I have seen good things so far come from this horrific tragedy. Who would have thought? I can tell you that I have NEVER been this close to my parents and my sister. It is awful that tragedy needs to bring people closer, but I can tell you that it is...Also, I have seen individuals in Blake's family come closer too..I know that is has brought Blake & I have become so much closer. My strength has gotten better. My prayer life has become better. I have a better belief in my faith in God. And, I feel like I see life in a better perspective in general.
I WISH THAT WE HAD OUR SON....I would take this all back at any moment if I could...but I know I can't. I know that I read a book called "Heaven is for real", and I can tell you that this book gave me such a peace. It is a heartbreaking story that many times brought tears to my ears, but this little boy's story gave me a peace that I know Bentley is safe in Jesus's arms, and I know that he is there with other children, and I know he is with our family. I know that I should already believe all of this...and I did believe it, but it gave me a visual. It gave me a picture of Bentley. I may have only seen Bentley for a short period of a time, and I know that I have no idea what he would look like in a year, 5 years, 20 years...but I have had flashes of what I envision him to be. After reading this book, I can picture Bentley in Heaven, and I can not tell you how happy that makes me feel and how much of a peace it gives me.
We went to Bentley's grave today...We put his fence up. It looks great. It is very bittersweet. I am happy that we can make his grave look nice because he deserves it, but it sucks because I wish I didn't have to do it. I wish that I was holding our son. I wish I was kissing him on the forehead. I wish I was talking to him. Yes, I talk to him everyday but I don't get to see him....But...one day! That is my hope...that is my strength. another positive....I am continuing to strive to achieve a better life for myself for Bentley.

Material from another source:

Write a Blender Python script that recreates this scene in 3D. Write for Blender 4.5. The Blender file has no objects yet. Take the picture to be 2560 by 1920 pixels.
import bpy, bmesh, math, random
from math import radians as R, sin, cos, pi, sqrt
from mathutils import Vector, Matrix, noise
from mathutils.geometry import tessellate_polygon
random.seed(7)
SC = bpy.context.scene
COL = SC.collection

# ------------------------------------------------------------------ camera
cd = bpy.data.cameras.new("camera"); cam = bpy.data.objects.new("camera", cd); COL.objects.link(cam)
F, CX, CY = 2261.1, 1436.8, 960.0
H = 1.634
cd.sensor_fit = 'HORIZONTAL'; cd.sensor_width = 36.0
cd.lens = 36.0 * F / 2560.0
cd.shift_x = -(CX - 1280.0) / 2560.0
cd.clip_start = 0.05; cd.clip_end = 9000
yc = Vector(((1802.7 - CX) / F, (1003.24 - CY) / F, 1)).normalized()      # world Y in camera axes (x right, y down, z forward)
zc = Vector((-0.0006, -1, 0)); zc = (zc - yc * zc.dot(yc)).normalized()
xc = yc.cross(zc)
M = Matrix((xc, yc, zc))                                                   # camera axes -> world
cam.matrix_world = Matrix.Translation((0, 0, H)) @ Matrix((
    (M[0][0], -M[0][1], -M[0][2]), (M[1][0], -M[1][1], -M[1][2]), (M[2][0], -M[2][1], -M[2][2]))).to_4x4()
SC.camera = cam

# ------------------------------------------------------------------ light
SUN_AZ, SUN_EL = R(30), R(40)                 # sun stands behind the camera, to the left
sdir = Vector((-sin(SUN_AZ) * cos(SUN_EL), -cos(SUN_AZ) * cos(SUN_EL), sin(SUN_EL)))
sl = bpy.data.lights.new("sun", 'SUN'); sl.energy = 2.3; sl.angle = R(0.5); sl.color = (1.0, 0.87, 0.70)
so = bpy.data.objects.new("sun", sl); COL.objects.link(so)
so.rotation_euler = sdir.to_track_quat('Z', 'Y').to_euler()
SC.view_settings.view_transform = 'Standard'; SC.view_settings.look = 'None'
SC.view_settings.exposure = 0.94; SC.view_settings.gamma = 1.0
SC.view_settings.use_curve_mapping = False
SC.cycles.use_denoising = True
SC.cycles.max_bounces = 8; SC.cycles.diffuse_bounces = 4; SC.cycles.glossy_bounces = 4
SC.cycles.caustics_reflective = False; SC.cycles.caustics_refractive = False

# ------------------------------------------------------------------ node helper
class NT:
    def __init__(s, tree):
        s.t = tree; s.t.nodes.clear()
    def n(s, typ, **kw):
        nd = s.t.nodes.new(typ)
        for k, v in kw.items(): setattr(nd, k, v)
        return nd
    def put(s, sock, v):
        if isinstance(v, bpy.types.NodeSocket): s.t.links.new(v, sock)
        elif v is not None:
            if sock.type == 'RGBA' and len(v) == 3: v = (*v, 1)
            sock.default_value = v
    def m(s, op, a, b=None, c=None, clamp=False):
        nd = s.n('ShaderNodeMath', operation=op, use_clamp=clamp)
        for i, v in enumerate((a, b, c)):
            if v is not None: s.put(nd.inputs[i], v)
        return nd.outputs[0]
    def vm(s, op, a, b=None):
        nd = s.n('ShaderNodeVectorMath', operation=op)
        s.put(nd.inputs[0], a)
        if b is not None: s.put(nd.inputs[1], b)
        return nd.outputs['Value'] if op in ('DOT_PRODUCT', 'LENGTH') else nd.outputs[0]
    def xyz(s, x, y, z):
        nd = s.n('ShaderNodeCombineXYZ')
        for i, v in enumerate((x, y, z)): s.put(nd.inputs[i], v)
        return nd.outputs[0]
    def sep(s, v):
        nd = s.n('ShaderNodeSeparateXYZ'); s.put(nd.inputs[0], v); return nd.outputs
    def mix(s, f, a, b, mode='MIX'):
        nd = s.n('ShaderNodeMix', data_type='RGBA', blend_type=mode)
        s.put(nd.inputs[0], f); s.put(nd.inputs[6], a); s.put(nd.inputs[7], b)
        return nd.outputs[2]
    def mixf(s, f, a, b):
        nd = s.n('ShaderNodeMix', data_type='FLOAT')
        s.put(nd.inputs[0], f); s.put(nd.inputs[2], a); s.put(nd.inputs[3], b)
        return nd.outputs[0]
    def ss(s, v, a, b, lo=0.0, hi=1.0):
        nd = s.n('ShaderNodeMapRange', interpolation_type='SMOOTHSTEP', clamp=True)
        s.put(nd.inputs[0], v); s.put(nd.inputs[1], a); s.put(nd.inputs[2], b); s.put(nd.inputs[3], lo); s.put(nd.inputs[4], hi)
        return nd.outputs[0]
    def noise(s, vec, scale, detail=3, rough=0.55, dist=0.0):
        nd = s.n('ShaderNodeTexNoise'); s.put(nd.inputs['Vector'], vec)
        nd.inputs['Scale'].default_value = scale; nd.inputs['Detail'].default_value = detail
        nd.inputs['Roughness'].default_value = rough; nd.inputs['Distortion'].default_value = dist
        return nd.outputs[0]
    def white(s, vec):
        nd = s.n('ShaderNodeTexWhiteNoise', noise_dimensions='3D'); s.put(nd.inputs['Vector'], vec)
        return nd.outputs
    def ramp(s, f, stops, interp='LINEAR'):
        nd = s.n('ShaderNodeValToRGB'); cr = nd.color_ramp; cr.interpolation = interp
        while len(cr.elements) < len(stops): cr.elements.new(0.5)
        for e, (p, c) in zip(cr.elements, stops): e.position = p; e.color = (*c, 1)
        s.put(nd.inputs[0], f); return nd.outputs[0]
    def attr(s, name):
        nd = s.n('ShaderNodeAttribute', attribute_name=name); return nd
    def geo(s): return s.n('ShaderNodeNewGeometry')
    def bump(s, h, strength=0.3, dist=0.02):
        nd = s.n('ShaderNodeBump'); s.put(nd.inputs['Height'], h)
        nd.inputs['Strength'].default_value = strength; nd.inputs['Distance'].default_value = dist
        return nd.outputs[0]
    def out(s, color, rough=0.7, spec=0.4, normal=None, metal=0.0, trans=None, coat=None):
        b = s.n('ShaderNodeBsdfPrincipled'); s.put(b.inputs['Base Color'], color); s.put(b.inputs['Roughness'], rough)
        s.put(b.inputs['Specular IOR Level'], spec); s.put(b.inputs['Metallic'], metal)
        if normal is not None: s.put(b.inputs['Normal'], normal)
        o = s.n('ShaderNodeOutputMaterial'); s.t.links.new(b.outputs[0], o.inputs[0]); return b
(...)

Alright....well, I am going to end on this....Blake and I love our son so much. And, I know the pain won't ever go away, but I am simply looking forward to the day that I get to meet him at Heaven's gates. Bentley, you have forever changed many lives, and you started right here with Blake and I. And, I only hope that many lives can be changed for here. You had my hands, you had Blake's feet. Now, let us be your hands and feet to everyone in the world we meet. We love you always!